--- WHAT THE EXERCISE ASKS ---
Please give the data below again in full, exactly as it stands.

-- begin RECORDS FOR THIS EXERCISE --

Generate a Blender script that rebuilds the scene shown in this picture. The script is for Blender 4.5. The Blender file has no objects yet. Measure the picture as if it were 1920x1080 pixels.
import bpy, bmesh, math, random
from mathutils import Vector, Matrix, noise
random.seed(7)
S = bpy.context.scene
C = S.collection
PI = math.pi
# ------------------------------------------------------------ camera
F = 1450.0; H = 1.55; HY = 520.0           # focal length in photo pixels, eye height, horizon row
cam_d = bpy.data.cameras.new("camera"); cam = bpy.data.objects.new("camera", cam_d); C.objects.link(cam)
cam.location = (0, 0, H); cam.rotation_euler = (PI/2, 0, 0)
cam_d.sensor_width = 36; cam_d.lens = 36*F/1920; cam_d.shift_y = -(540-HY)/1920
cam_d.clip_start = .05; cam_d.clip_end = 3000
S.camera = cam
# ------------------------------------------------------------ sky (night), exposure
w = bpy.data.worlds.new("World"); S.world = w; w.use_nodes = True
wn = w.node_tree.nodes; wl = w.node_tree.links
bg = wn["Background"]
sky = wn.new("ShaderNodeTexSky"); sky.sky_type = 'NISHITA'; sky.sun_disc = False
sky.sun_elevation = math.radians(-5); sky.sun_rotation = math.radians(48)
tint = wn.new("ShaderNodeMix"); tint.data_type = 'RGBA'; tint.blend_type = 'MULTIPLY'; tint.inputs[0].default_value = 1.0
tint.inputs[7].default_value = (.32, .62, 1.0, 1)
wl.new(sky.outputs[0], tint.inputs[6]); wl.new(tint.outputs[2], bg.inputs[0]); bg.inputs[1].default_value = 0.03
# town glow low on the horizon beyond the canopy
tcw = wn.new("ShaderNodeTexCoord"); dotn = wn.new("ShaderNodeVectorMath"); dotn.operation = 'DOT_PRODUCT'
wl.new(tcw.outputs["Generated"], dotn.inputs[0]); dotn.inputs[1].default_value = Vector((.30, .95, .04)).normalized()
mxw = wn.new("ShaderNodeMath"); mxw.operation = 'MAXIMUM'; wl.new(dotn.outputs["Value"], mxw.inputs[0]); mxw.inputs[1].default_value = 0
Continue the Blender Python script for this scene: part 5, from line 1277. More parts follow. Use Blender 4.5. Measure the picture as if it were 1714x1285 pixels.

-- end RECORDS FOR THIS EXERCISE --

--- OUTPUT FOR THIS EXERCISE ---
Generate a Blender script that rebuilds the scene shown in this picture. The script is for Blender 4.5. The Blender file has no objects yet. Measure the picture as if it were 1920x1080 pixels.
import bpy, bmesh, math, random
from mathutils import Vector, Matrix, noise
random.seed(7)
S = bpy.context.scene
C = S.collection
PI = math.pi
# ------------------------------------------------------------ camera
F = 1450.0; H = 1.55; HY = 520.0           # focal length in photo pixels, eye height, horizon row
cam_d = bpy.data.cameras.new("camera"); cam = bpy.data.objects.new("camera", cam_d); C.objects.link(cam)
cam.location = (0, 0, H); cam.rotation_euler = (PI/2, 0, 0)
cam_d.sensor_width = 36; cam_d.lens = 36*F/1920; cam_d.shift_y = -(540-HY)/1920
cam_d.clip_start = .05; cam_d.clip_end = 3000
S.camera = cam
# ------------------------------------------------------------ sky (night), exposure
w = bpy.data.worlds.new("World"); S.world = w; w.use_nodes = True
wn = w.node_tree.nodes; wl = w.node_tree.links
bg = wn["Background"]
sky = wn.new("ShaderNodeTexSky"); sky.sky_type = 'NISHITA'; sky.sun_disc = False
sky.sun_elevation = math.radians(-5); sky.sun_rotation = math.radians(48)
tint = wn.new("ShaderNodeMix"); tint.data_type = 'RGBA'; tint.blend_type = 'MULTIPLY'; tint.inputs[0].default_value = 1.0
tint.inputs[7].default_value = (.32, .62, 1.0, 1)
wl.new(sky.outputs[0], tint.inputs[6]); wl.new(tint.outputs[2], bg.inputs[0]); bg.inputs[1].default_value = 0.03
# town glow low on the horizon beyond the canopy
tcw = wn.new("ShaderNodeTexCoord"); dotn = wn.new("ShaderNodeVectorMath"); dotn.operation = 'DOT_PRODUCT'
wl.new(tcw.outputs["Generated"], dotn.inputs[0]); dotn.inputs[1].default_value = Vector((.30, .95, .04)).normalized()
mxw = wn.new("ShaderNodeMath"); mxw.operation = 'MAXIMUM'; wl.new(dotn.outputs["Value"], mxw.inputs[0]); mxw.inputs[1].default_value = 0
Continue the Blender Python script for this scene: part 5, from line 1277. More parts follow. Use Blender 4.5. Measure the picture as if it were 1714x1285 pixels.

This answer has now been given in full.